17 JANVIER - PREMIER ROMAN France

A force de lire Erwan Desplanques dans la revue Décapage qui vient de migrer chez Flammarion et dont il constitue l'un des piliers, on était persuadé qu'il avait déjà publié. Erreur, puisque Si j'y suis est son premier roman. Un livre où il est tout entier.

Le narrateur, Jacques, correcteur de presse, amateur de jazz et de photographie, se dit "dévasté". Sa mère est en train de mourir à l'hôpital, malade de clinophilie ou "syndrome du glissement". La vie la quitte irrémédiablement. Elle va tomber dans le coma, puis s'éteindre. Pour tenter de se reprendre, il décide de retourner sur la plage des Landes de son enfance, et se fait héberger quelques jours par Marion, son ex, une "femme entre deux âges" qui possède là-bas une vieille villa rustique. Mauvaise idée : Marion est avec Edouard, un bellâtre prof d'anglais, et fait comprendre à Jacques qu'il faut qu'il parte. "Je gêne", constate-t-il, s'abandonnant à sa culpabilité coutumière.

Six mois plus tard, ici, c'est-à-dire à Paris, il reprend sa vie "normale" mais pas très satisfaisante, entre Denis, son collègue journaliste devenu ivrogne parce que ça fait "marrer" les autres, ou un oncle ultracatholique qui essaie de ramener cette brebis égarée au bercail. Après un Noël en solitaire, il trouvera une catharsis provisoire dans un match de foot qui lui inspirera cette réflexion : "Il faut que je relise Camus."

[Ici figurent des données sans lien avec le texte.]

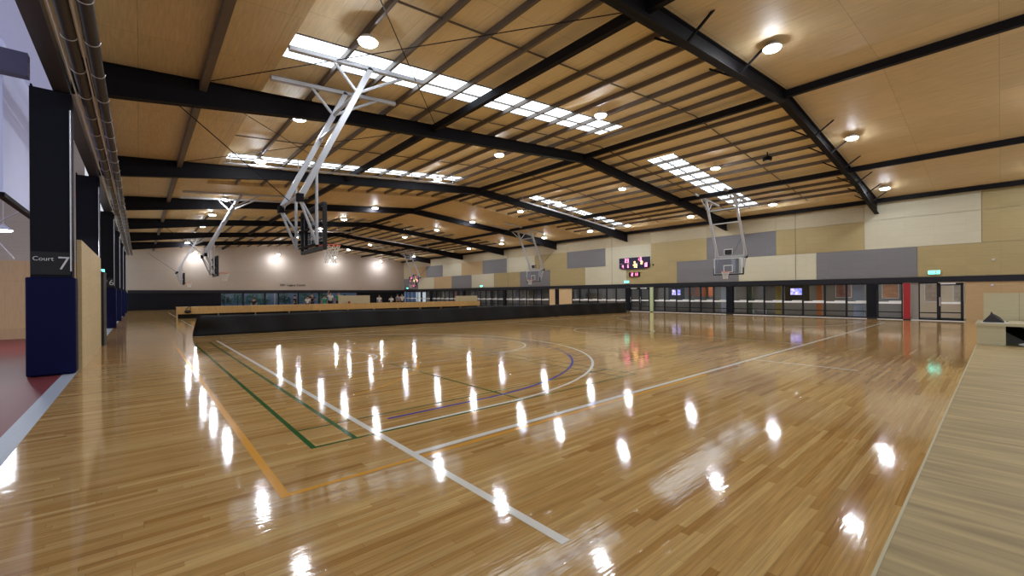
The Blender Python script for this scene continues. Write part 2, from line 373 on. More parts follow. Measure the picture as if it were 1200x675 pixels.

Il faut aussi qu'il parte, qu'il essaie d'oublier ses chagrins, ailleurs. En l'occurrence au Vietnam, à Hanoi. Ce qui nous vaut quelques belles pages exotiques. Nouveau barbare en Asie, Jacques revit un peu : il fait de la moto (et tue un chien), rencontre May, une autochtone dont il n'est pas loin de s'éprendre. Il semble se retrouver, mais la réalité a tendance à le fuir à nouveau, comme du sable qui coule entre nos doigts.

Tout cela est sensible et pudique, rondement mené, bref mais dense. Composé en triptyque, Si j'y suis est un livre sur le passage à "l'âge mûr" et les premières épreuves qu'il réserve, ruptures, chagrins, deuils, impression de vacuité, d'inutilité sur terre. Un roman introspectif et fin, jamais ennuyeux. Erwan Desplanques, 33 ans, fait preuve d'une maturité littéraire très prometteuse.